De ce moment jusqu'au temps d'Abraham s'écoule la troisième heure : Abraham fut alors le seul que Dieu favorisa pleinement de sa lumière, et auquel il fit connaître ses volontés.
Après Abraham commence la sixième heure qui dure jusqu'à Moïse. C'est le temps où la loi divine fut donnée aux hommes. Les ténèbres qui les environnaient furent en grande partie dissipées, grâce à cette lumière nouvelle qui leur enseignait et les choses à faire et les choses à éviter.
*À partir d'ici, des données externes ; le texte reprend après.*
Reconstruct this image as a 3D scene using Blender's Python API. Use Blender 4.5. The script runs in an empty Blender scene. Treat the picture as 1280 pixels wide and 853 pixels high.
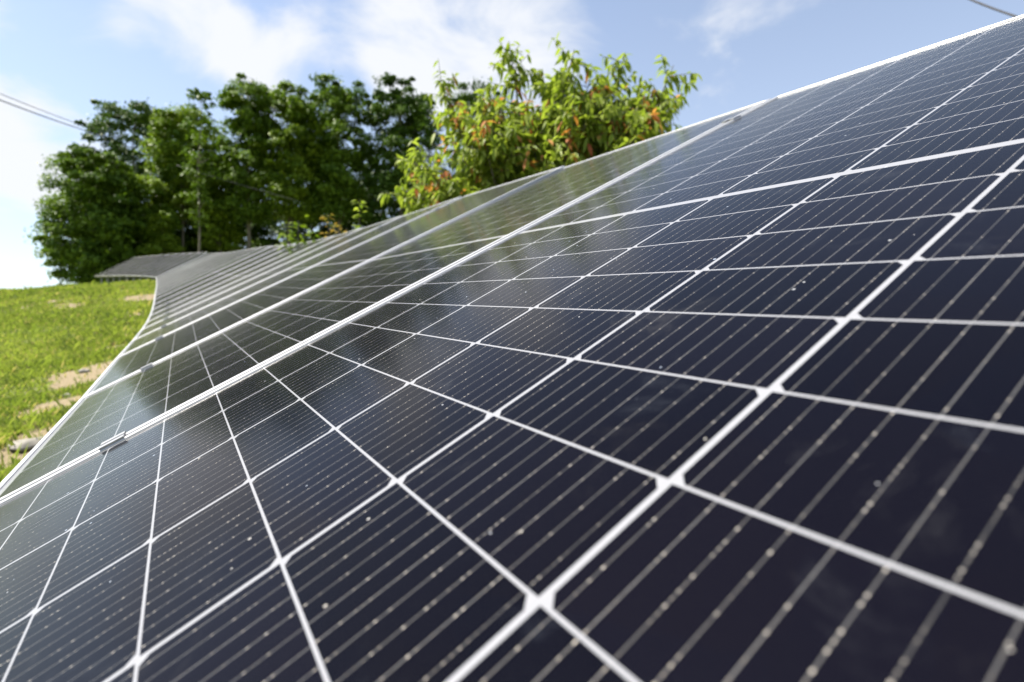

Enfin la neuvième heure sonna à l'avènement du Christ, dont le sang précieux procura au monde la lumière la plus éclatante qui l'ait jamais éclairé. En nous éloignant de Jésus-Christ, nous approchons de la fin du monde, et nous voyons les ténèbres devenir de plus en plus épaisses. Le siècle où nous vivons ne sera pas suivi d'un grand nombre d'autres siècles; nous n'avons conséquemment aucune effusion nouvelle de lumière à attendre. Au contraire, l'obscurité croît à mesure que nous avançons vers la fin du jour. (…)
Là où l'iniquité abonde, la charité de plusieurs se refroidit nécessairement. Voilà ce qui explique la multitude des pauvres, des indigents et des malheureux qu'opprime la tyrannie des grands, ou que pressure l'avarice sordide et usuraire des riches. (…) la charité et la miséricorde ont à peu près disparu; et l'on cherche beaucoup plus à faire valoir son argent et à augmenter ses richesses, qu'à exercer la bienfaisance et à augmenter ses mérites aux yeux de Dieu. (…) L'ardeur de l'amour divin une fois refroidie, les ténèbres de l'erreur une fois répandues sur la terre, rien de plus naturel que de voir les hommes, séduits par de trompeuses apparences, préférer ce qui est faux à ce qui est vrai, ce qui est temporel à ce qui est éternel, les ténèbres à la lumière, en attendant que les ténèbres de leurs âmes les précipitent dans les ténèbres extérieures dont parle si souvent l'Évangile.
Extraits des Oeuvres du Père Louis de Grenade.